La violenza, quando diventa sistema, non nasce solo dal potere di chi la esercita, ma anche dall’indifferenza di chi la tollera. Ed è proprio l’indifferenza che rappresenta oggi il pericolo più grande. Non è soltanto la crudeltà dei carnefici a uccidere, ma anche la distrazione dei testimoni, la paura dei complici silenziosi, la rassegnazione di chi si convince che nulla possa essere fatto. Il modello occidentale, che si è presentato per decenni come il custode della libertà e dei diritti, rivela ora il proprio volto contraddittorio. Da un lato proclama valori universali, dall’altro si arroga il diritto di decidere quando e a chi applicarli. Esistono vittime degne di memoria e vittime che devono restare anonime secondo un doppio standard che non è una semplice incoerenza, ma un metodo per esercitare il potere. Esistono popoli la cui resistenza è celebrata come eroica, ed altri per i quali la stessa resistenza viene bollata come terrorismo.
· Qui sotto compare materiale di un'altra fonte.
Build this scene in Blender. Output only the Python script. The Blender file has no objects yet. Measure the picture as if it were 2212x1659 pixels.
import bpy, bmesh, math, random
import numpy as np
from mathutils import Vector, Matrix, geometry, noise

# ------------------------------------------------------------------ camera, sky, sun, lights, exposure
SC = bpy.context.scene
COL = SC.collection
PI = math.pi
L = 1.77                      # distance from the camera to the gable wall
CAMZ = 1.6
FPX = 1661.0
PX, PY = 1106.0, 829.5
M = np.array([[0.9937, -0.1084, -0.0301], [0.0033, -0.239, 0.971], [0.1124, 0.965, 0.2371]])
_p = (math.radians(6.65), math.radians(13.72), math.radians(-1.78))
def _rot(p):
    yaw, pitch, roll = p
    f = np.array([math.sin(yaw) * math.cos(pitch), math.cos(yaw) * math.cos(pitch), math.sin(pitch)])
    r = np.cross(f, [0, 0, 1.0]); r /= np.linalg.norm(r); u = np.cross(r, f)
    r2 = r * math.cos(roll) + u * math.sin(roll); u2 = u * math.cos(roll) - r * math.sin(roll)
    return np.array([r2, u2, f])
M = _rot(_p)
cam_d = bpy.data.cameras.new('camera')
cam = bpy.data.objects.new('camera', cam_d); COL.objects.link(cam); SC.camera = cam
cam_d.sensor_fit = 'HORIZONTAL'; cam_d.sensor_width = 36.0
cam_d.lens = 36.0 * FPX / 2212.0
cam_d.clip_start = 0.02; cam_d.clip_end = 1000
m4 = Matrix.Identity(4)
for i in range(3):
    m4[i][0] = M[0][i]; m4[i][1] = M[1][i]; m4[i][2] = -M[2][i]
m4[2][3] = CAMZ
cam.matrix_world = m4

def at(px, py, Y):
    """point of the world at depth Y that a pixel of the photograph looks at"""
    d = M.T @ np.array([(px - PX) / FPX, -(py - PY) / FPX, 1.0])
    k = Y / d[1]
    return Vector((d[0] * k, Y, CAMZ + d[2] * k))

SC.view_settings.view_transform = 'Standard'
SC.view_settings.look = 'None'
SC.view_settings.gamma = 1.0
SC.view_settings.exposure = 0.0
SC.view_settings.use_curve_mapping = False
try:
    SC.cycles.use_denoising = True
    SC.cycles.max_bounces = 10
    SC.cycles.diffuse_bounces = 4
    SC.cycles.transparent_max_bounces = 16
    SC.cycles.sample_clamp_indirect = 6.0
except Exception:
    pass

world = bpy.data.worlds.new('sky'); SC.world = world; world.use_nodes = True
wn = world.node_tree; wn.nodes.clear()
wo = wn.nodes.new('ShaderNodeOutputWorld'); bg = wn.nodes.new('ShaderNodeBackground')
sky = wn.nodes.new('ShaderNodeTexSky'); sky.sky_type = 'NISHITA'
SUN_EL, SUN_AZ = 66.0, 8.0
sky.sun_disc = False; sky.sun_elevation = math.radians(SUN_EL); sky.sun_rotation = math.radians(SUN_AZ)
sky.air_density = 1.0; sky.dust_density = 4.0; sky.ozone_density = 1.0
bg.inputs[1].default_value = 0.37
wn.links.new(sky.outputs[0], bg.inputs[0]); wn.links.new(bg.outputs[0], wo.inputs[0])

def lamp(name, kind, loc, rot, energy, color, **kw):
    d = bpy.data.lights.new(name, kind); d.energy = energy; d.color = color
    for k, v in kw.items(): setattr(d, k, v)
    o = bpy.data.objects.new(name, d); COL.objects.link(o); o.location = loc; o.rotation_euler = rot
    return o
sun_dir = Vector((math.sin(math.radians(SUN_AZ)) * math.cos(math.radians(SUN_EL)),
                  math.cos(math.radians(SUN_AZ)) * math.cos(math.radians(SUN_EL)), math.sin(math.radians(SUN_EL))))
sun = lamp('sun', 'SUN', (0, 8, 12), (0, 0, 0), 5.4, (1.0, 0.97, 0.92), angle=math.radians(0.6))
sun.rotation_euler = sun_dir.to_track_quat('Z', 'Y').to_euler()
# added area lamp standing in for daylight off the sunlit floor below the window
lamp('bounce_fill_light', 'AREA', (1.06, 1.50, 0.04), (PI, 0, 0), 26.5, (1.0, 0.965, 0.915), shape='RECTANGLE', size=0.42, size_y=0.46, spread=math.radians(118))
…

Eppure, l’uomo conserva in sé una possibilità diversa. Nonostante la forza della propaganda e la pressione del conformismo, vi è sempre la capacità di resistere, di scegliere, di dire no. Questa capacità non si manifesta in maniera automatica, ma richiede il coraggio di affrontare la solitudine, di mettere in discussione il linguaggio ufficiale, di capire se stessi e il proprio condizionamento subito, di guardare il dolore altrui come se fosse il proprio. Per questo che iniziative come quella della Flotilla per Gaza, che con la sua missione di aiuto al popolo palestinese, ma soprattutto etica e di presa di responsabilità, in parte assolvono anche le nostre anime colpevoli di cali di partecipazione empatica e di crescita d’indifferenza. È una scelta difficile, perché porta con sé la frattura rispetto alla comunità di appartenenza, ma è l’unica via per ridare senso alle parole giustizia, pace e responsabilità, e così continuare ad essere umani.